Scranton Legacies: Kelly '88 and Haley '19 Mulroy
Left to right: Haley Mulroy and Kelly Mulroy

It’s often said that the more things change, the more they remain the same, but is that true at The University of Scranton? We spoke with Kelly Mulroy ‘88 and her daughter, Haley ‘19, to try to determine if, despite decades of changes, students today still feel the same love for Scranton as they did 30 years ago.

What first drew you to Scranton?

Kelly: What I loved best was the feeling you got when you walked on campus. It was so friendly. That’s probably why I liked it.

Haley: I wasn’t going to look at Scranton because my mom went there, but then her friend got me to look at Scranton. It was probably one of the last schools I looked at, and I knew as soon as I got on campus that I wanted to go there. As soon as I walked on campus, people would hold the door for me, even if I was super far away, and if I looked somewhat lost, people would stop and ask if I needed help finding a building.

Kelly: Scranton students are so friendly, helpful and nice. They seem like they really care and want you to have a good experience during your visit.
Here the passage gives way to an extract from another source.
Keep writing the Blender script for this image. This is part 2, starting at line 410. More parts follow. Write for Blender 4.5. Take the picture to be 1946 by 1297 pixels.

That’s why I was so happy Haley decided to go to Scranton.


From left: Jeannie Martin Petrucci ‘88, Kelly McDonnell Mulroy ‘88, Beth McDonnell Cintron ‘89, Lisa Meehan Valenzuela ‘88, Mary Haumacher ‘88 and Christine Lawless Clayton ‘88 gather together with the young Haley Mulroy ‘19 at Clayton’s home in 1997.
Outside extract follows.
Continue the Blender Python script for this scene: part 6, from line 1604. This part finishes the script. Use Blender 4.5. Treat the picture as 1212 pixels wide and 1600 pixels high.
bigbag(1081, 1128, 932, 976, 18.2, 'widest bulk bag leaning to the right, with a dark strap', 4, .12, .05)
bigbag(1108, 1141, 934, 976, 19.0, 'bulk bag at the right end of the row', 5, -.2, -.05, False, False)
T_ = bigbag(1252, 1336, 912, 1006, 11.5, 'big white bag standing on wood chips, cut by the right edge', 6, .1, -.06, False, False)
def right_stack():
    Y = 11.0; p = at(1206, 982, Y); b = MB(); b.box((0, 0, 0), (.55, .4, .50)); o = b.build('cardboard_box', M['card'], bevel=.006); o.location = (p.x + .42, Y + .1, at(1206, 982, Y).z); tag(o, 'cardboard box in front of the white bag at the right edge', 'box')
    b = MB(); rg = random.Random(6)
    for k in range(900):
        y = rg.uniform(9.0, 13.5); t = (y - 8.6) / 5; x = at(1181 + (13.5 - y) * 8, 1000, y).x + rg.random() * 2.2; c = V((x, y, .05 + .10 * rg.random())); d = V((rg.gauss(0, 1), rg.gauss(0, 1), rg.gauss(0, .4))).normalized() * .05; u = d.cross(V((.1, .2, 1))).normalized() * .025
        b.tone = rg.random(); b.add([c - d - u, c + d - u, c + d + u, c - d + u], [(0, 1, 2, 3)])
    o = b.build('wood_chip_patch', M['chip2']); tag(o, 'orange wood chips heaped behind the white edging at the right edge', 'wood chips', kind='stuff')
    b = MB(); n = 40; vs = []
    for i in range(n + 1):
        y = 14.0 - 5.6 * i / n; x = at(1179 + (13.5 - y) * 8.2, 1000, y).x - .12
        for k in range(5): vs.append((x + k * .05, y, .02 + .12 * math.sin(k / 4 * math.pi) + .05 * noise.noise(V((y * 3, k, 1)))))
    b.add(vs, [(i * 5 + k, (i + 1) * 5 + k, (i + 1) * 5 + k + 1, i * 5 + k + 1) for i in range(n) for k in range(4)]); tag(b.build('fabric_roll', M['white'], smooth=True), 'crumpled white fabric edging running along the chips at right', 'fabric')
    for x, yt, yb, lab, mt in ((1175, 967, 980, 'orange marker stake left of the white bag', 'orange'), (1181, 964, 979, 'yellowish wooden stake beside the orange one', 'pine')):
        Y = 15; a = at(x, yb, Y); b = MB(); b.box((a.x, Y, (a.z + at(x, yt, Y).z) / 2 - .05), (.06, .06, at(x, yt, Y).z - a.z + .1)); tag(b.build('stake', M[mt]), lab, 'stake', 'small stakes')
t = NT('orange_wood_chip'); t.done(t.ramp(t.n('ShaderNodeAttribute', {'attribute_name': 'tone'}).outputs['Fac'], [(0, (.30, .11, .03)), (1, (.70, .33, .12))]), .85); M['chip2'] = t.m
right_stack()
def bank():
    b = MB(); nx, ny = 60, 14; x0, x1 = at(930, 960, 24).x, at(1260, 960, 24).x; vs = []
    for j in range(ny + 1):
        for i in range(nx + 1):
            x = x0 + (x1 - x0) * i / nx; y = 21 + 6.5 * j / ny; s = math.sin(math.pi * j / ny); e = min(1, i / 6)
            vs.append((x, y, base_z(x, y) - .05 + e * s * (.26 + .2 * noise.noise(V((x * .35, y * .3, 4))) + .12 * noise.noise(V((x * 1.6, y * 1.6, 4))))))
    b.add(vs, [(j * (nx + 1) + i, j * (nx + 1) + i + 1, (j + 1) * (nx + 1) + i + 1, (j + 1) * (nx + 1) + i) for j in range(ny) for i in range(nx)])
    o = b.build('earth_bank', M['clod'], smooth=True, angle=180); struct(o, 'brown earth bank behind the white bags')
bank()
What major did you choose? Why?

Kelly: I started in engineering but didn’t really like the uncertainty of modern physics. I really liked math. I became a math major so I could do what I liked.
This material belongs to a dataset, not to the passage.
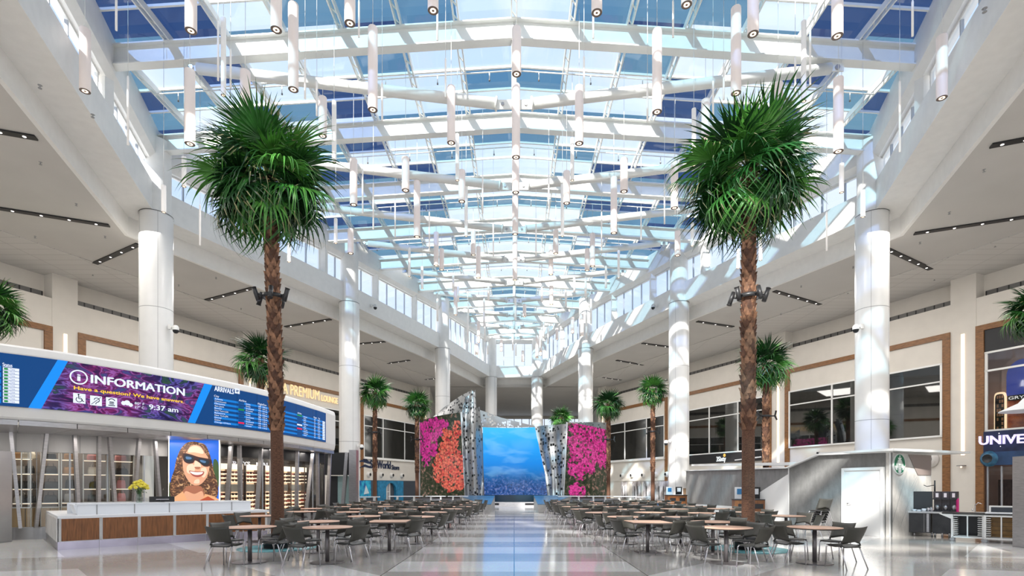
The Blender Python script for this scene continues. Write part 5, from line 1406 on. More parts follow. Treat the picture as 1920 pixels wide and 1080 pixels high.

Haley: Early and primary education. Ever since I was little, I always liked working with little kids, so I knew that was the direction I wanted to take.

What was/is your favorite spot on campus?

Kelly: The cafeteria*. I liked to be able to eat while I studied. When I needed a break, I would walk around and see people.

Haley: I love to sit outside of DeNaples because it’s nice to see everybody walking by and people stopping by at your table.

What was/is your favorite professor or class?

Kelly: I liked J.J. Quinn. He was an English professor and an amazing speaker. I took Modern Irish Novel and American Short Story with him. He didn’t have written tests; you’d have to go to his office, and he’d ask you questions. It really forced you to think about what you were reading and how you could take it to heart and relate to it. You had to explain to him what you got out of it.  

And Father McKinney. I had him his first year teaching Intro to Philosophy... He would never answer your question; in a true Jesuit way, he would answer your question with another question.

Haley: Multicultural Diversity in the Environment, Social and Family Community (with) Dr. Boodwell. It was great because it showed us how to really communicate and be involved in the community.

Did/do you have a favorite Jesuit?

Kelly: It was Father Joe Simmons. He was in charge of Campus Ministries as well as Commuter Relations. His door was always open. You could go and talk to him whenever you needed guidance or someone to just listen. He wanted to help you to be the person God created you to be.

Haley: I’d probably say Father Sweeney. He does live in the dorms, so his door was always open. He actually lived right across the hall from my best friend, so I’d see him at least once a day.

What was/is your favorite on-campus eatery?

Kelly: Our food* was pretty awful. I went more for the people. The kids that were there and the people who worked in the cafeteria were so nice.

Haley: I think it’s changed every year. Freshman year I definitely liked The Fresh Food Company on DeNaples’ third floor because it was nice to go up there and get an omelet for breakfast and have different options for dinner. Sophomore year, I mainly stuck to the Mulberry POD Market across the street because they had the healthiest options. They had good chicken and the ability to create your own salad. They also had a variety of different foods to get. My junior year, I didn’t get a meal plan, but I ate some of my meals on DeNaples’ first-floor food court because it was nice to kind of have a quick grab-and-go type set up. 


Kelly and her friends gather in front of their house in 1988. Front row: Kelly McDonnell Mulroy ‘88 and Anne Dubon Murphy ‘88. Back row: Erin Kelly Webber ‘88, Beth McDonnell Cintron ‘89, Christine Lawless Clayton ‘88, Mary Haumacher ‘88 and Jeannie Petrucci Martin ‘88.

What was/is your favorite part of being a Scranton student?

Kelly: Feeling so comfortable, like you were at home. The teachers wanted to see you succeed, and they wanted to get to know who you were as a person. You don’t see that in a lot of the bigger schools.

Haley: I think I’d have to agree with that for sure. It’s like you’re surrounded by people that care and who are there for you.


Would you recommend Scranton to a high school student?

Kelly: I have, over and over again. I’m always recommending that people go see Scranton because you have to see it. If you see it, you’re going to be drawn to it.

Haley: I do it all the time. I recommend it to everybody, and I tell them if you come visit, I’ll definitely show you around.

*When Kelly was a student, the cafeteria in the Gunster Student Activities Center was the only dining option on campus. Gunster was replaced by The DeNaples Center in 2008.

A card from the funeral service of the Rev. Joseph F. Simmons, S.J., who was Kelly’s favorite Jesuit during her time at Scranton.